Today's the day. My 40th revolution around the sun. 14,600 days Earth side. Not old, but not young either. I've decided I'm not one for the fan fare of these things, but forty feels like it needs to be acknowledged and reflected on all the same.

Ask anyone close to me how old I am, and they are bound to say eternally 25 because I joke that's when I stopped having birthdays that matter and every year beyond, I have turned 25 since. (My only glass shattering moments are when I actually meet or hangout with 25 year olds and realized that a decade and a half is a huge difference both in my ability to hustle and party hard. What? Go out on a Friday night and stay out till 3am, nope. Feeling forty. This girl is lucky to make it through a movie on a couch before falling asleep somewhere just after midnight.)

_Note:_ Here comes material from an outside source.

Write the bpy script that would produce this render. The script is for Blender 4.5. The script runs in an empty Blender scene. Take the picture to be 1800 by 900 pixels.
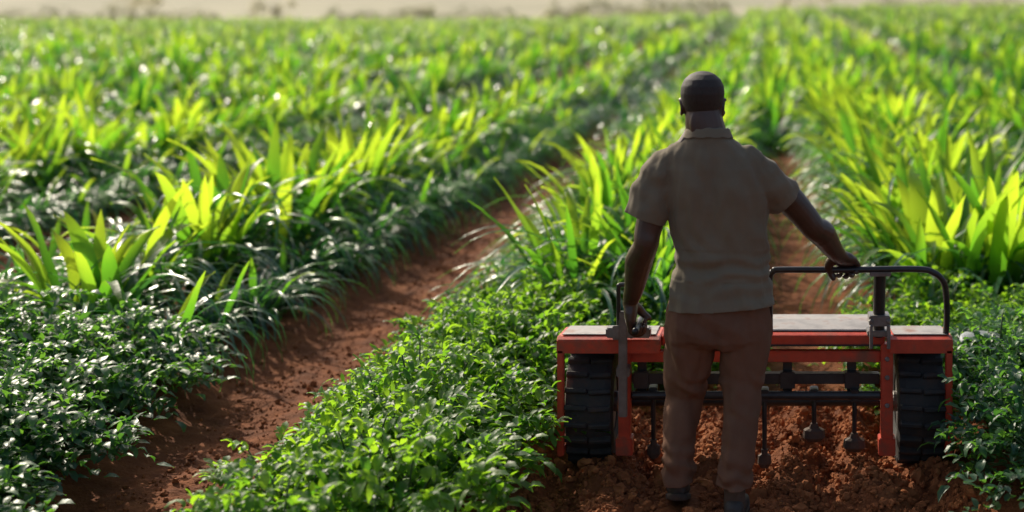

When I turned thirty; that other milestone that makes you assess adulthood, I was met with an alarming sense of holy crap! What the hell am I doing with my life? I had finished school, had a steady, reliable job (not related to school or aligned with purpose), I was 8 years into a relationship with my high school sweet heart who had yet to put a ring on it and the most pressing questions that popped into my little life was whether we were gathering at a friend's place to drink beers and play guitar hero, or heading down to 10¢ wing Wednesdays at the local pub which was a very serious tradition in our friend group. But as I approached 30, that sense of WTF and anxiety swallowed me. They are certain life goals that one dreams about and for me, being married with 2 kids by the time I was 30 was it. My mom had 3 kids by then and I was her oldest at nine. And here I was, spending my late twenties, adulting only when necessary and not feeling like I had achieved very much. My heart was nostalgic for the relationship I had with my younger mom, and I wanted that for my kids too, but that's not the way my story was written. It was the first lesson of many from this decade: learning to let it go. That feeling of unease was the spark of fire and the decade that was my 30's saw my engagement, marriage, the start of my home business and the birth of my 2 beautiful children. Life shifted to looking inwards and I was okay with that.

It's been a busy 10 years, with the last 6 (since becoming a parent) defining my character and showing me what is and what isn't important to chase in this life. I've learned a lot of life lessons and can reflect with dignity at what my thirties have taught me

This brings me to today, rolling over to this next decade feels nothing like the last. And though I still want little fan fare about it, I feel confident, and secure. More loved and more experienced. More thankful and aware. More ready to face what this next decade may hold for me, and for my family. It's exciting! Forty feels fabulous and I don't really care that I've hit middle age, I'd like to think of myself as a bottle of wine that gets better with time; More sophisticated, and layered, with lots of body, a smooth finish (and long legs). It's a description that feels true. This next decade will be a wondrous adventure!

Thanks to my lovely little shutter bug Sophia, for pressing the button to capture me as I am at this age. I purposefully only did a basic edit for these photos because I want to remain as true to self as possible. This. Is. Me. Thanks for stopping by!